The painting, carrying a $12 million–$18 million estimate, hit that price after 10 minutes of bidding. Argentinian developer and businessman Eduardo F. Costantini—who was in the room—bid against buyers on the phone with Alejandra Rossetti, senior vice president for business development for the auction house in Miami, and Jen Hua, Sotheby’s deputy chairman of Sotheby’s Asia.
“An iconic painting, The Distractions of Dagobert, is one the most admired works in the history of surrealism and an unparalleled masterpiece of Latin American art. I was the underbidder when she reached the artist’s record 30 years ago and tonight once again, we made a new auction record! This masterpiece will be part of a collection where amongst other two important works by Remedios Varo and another record breaking Frida Kahlo are also found,” Constantini said in a statement after the sale.
Costantini is an ARTnews Top 200 collector known for founding Museo de Arte Latinoamericano de Buenos Aires. In 2001, he donated over 220 works of Latin American art to the museum, including numerous pieces by Diego Rivera and Frida Kahlo. Costantini has been known to set records for Latin American artists by purchasing key works at auction.
In 2020, Costantini set records when he bought works by Remedios Varo and Wilfredo Lam. In 2020, at Sotheby’s, he purchased the latter’s Omi Obini (1945) for $9.6 million, making it the highest price ever achieved for a work by a Latin American artist at the time. Connstantini then broke that record in 2021 when he bought Frida Kahlo’s Diego y yo (Diego and I) at Sotheby’s for $34.9 million.
The price achieved for the Carrington on Wednesday far surpassed her previous record at auction, which was set two years ago for The Garden of Paracelsus (1957), when it sold for $3.2 million.
“The recent surge of interest in previously overlooked women artists connected with the Surrealist movement marks a profoundly significant cultural shift. Leonora Carrington has proved to be a lightning rod of attention, setting the stage for Les Distractions de Dagobert, the apotheosis of Carrington’s oeuvre, to take its place as a masterpiece of 20th-century art,” Allegra Bettini, the head of Sotheby’s modern art evening sales in New York, said in a statement prior to the sale.

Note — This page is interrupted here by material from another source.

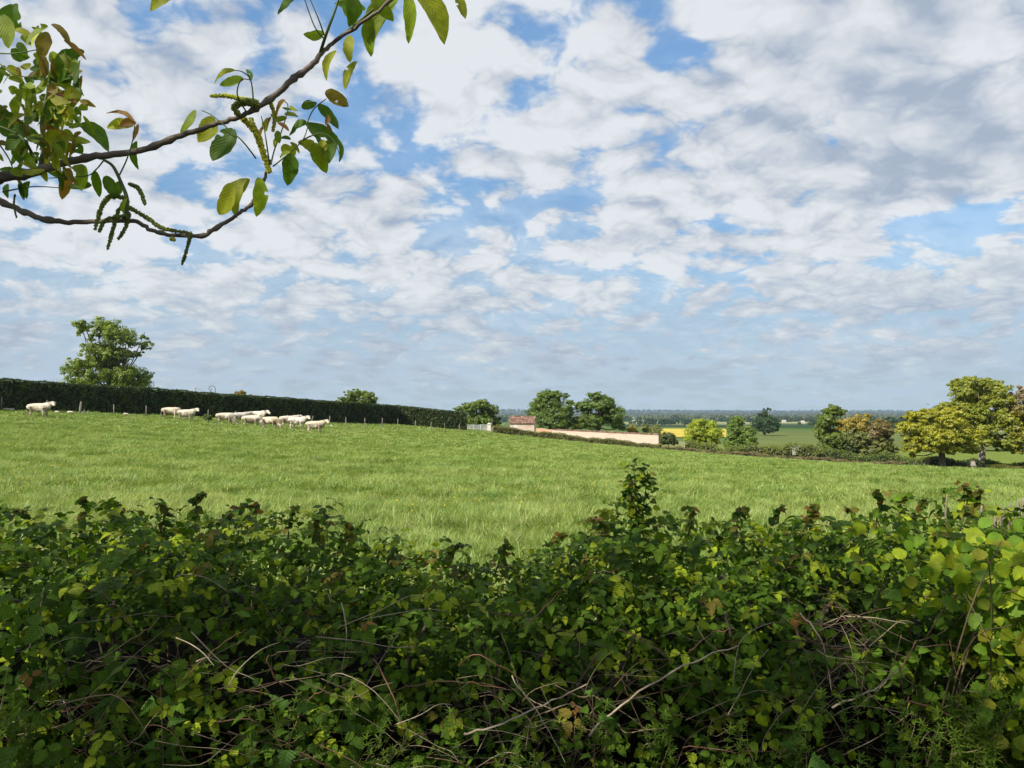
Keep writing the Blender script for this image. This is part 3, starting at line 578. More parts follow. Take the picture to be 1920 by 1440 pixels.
b.add([(x, y, r0[2]-3) for x, y in xm] + [(x, y, r0[2]-.85) for x, y in xm] + [(x, y+.25, r0[2]-3) for x, y in xm] + [(x, y+.25, r0[2]-.85) for x, y in xm],
    [(i,i+1,nrw+2+i,nrw+1+i) for i in range(nrw)] + [(nrw+1+i, nrw+2+i, 3*(nrw+1)+i+1, 3*(nrw+1)+i) for i in range(nrw)]); b.build('base_wall', M_RAIL, rr_)
for k in (.0, .36, .7, 1.):
    x = r0[0]+(r1[0]-r0[0])*k; y = r0[1]+(r1[1]-r0[1])*k; z = r0[2]+(r1[2]-r0[2])*k; b = MB(); b.box((x-.05,y-.05,z-2),(x+.05,y+.05,z+.08)); b.build('post', M_RAIL, rr_)
x, y, z = P(922.5, 783, 141); b = MB(); b.tube([(x,y,T(x,y)),(x,y,z)], [.05,.035], 6); tag(b.build('thin_pole', M_WOOD), 'thin bare pole standing behind the low cream wall', 'pole')
# street lamp behind the tall hedge
lx, lY = P(403.5, 740, 138)[0], 138.; lg = T(lx, lY); k = lY / F
lr = empty('street_lamp', (lx, lY, lg), 'ornate scrolled street lamp with a hanging lantern above the hedge', 'street lamp')
b = MB(); b.tube([(lx,lY,lg-.1),(lx,lY,lg+.8),(lx,lY,P(403,729,lY)[2])], [.11,.07,.055], 8); b.build('post', M_METAL, lr)
b = MB(); sc = [P(px_, py_, lY) for px_, py_ in ((403.5,729),(402.6,726),(400,724.2),(396.5,723.8),(393.5,724.8),(391.8,727.5),(392.4,730.6),(395,731.8),(397,730),(396,728)) ]; sp_ = spline(sc, 4); b.tube(sp_, .05, 6); b.build('scroll_arm', M_METAL, lr, True)
q = Vector(P(395.3, 733.2, lY)); b = MB(); b.tube([(q.x,q.y,q.z+.15),(q.x,q.y,q.z-.02),(q.x,q.y,q.z-.12),(q.x,q.y,q.z-.30)], [.025,.04,.16,.30], 8); hd = b.build('lantern', M_METAL, lr)
gl = solid('lantern_glass', (.5,.56,.62), (.62,.67,.72), 4, .2, 0, spec=.6); b = MB(); b.tube([(q.x,q.y,q.z-.31),(q.x,q.y,q.z-.72),(q.x,q.y,q.z-.80)], [.24,.15,.05], 8); b.build('lantern_glass', gl, lr)
x, y, z = P(366.5, 727, 138); b = MB(); pr = empty('cable_pole', (x, y, T(x, y)), 'thin dark pole with cable stays left of the street lamp', 'pole')
b.tube([(x,y,T(x,y)-.1),(x,y,z)], [.06,.04], 6); b.build('pole', M_METAL, pr)
b = MB(); b.tube(spline([(x,y,z-.05), P(378,733.5,138), P(391,739.5,138)], 5), .018, 4); b.tube(spline([(x,y,z-.2), P(376,728.5,138), P(384,733,138)], 5), .014, 4); b.build('cable', M_METAL, pr)

# ---------------------------------------------------------------- fence posts
POSTS = [(1,76,1.35,.03),(86,79,1.2,.06),(149,79.5,1.3,.09),(157,78,.62,.03),(213,82,1.2,-.02),(274,85,1.2,-.03),(337,88,1.2,0),(390,88,1.25,.0),(441,92,1.2,0),(489,94,1.2,.02),(543,96,1.15,-.25),
         (581,93,1.35,.28),(617,98,1.4,.07),(648.5,100,1.35,.0),(684,104,1.3,0),(716.5,108,1.4,.02),(746,112,1.35,0),(779,114,1.3,0),(808,114,1.3,.03),(811,113.5,.62,.05),(834,115,1.3,0),(861,114.5,1.3,.03),(884,119,1.2,.02),(923,122,1.15,.0)]
PB = ['leaning', 'straight', 'tapered']
where = ['at the left edge of the picture','behind the head of the lone left cow','thick, leaning, just right of the lone left cow','short stub beside the thick leaning post','between the lone cow and the pair of cows, leftmost upright one','left of the pair of cows',
 'rising behind the pair of cows','right of the pair of cows above a bramble clump','behind the middle group of cows, at its left','behind the middle group of cows, at its right','leaning behind the two overlapping cows','strongly leaning, left of the rightmost cow',
 'at the muzzle of the rightmost cow','first one right of the rightmost cow','second one right of the rightmost cow','third one right of the rightmost cow','at the corner of the tall hedge','first one right of the hedge corner',
 'second one right of the hedge corner','short pale stub right of the hedge corner','greenish mossy one near the hedge end','last one before the hedge end','in front of the white railing','in front of the low hedge beside the shed']
for i, (px, Yd, h, tl) in enumerate(POSTS):
    x, y, z = onground(px, Yd); r = .06 if h > .8 else .05
    if i == 2: r = .11
    b = MB(); tx = tl * h; b.tube([(x,y,z-.2),(x+tx*.4,y,z+h*.4),(x+tx*.98,y,z+h*.96),(x+tx,y,z+h)], [r*1.05, r, r*.85, r*.5], 7, c=(1,1,1) if i != 20 else (.6,.9,.4))
    tag(b.build('fence_post', M_WOOD if i != 20 else solid('mossy_wood', (.08,.11,.04),(.16,.19,.08), 8), None, True), 'grey wooden fence post ' + where[i], 'fence post', 'wooden fence posts along the tall hedge')
M_STONE = solid('pale_stone', (.30,.26,.21), (.50,.45,.38), 4)
for i, (px, Yd, w_, lb_) in enumerate(((13,76,1.0,'pale stone slab at the hedge foot at the left picture edge'),(22,76.3,.5,'small pale stone right of the slab at the left picture edge'),(107,78,.55,'pale stone at the hedge foot right of the lone cow'),(132,79.5,.8,'flat pale stone left of the thick leaning post'),(236,84,.7,'flat pale stone between two posts left of the cow pair'),(622,97.5,.45,'small pale stone by the muzzle of the rightmost cow'))):
    x, y, z = onground(px, Yd); b = MB(); b.tube([(x-w_/2,y,z+.12),(x-w_*.3,y+.02,z+.15),(x+w_*.2,y,z+.14),(x+w_/2,y,z+.1)], [(.05,.03),(.15,.13),(.14,.1),(.05,.03)], 8); tag(b.build('stone', M_STONE, None, True), lb_, 'stone', 'pale stones at the hedge foot')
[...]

As Bettini noted, the upsurge in prices for Carrington, who was born in England and based in Mexico for much of her career, tracks with a surge in interest in women Surrealists, a trend best exemplified by the 2022 edition of the Venice Biennale, curated by Cecilia Alemani. That show was titled “The Milk of Dreams,” after a book of the same name by Carrington.
Les Distractions de Dagobert was featured in the exhibition “Surrealism and Magic: Enchanced Modernity,” which was on view at the Peggy Guggenheim Collection in Venice, also in 2022.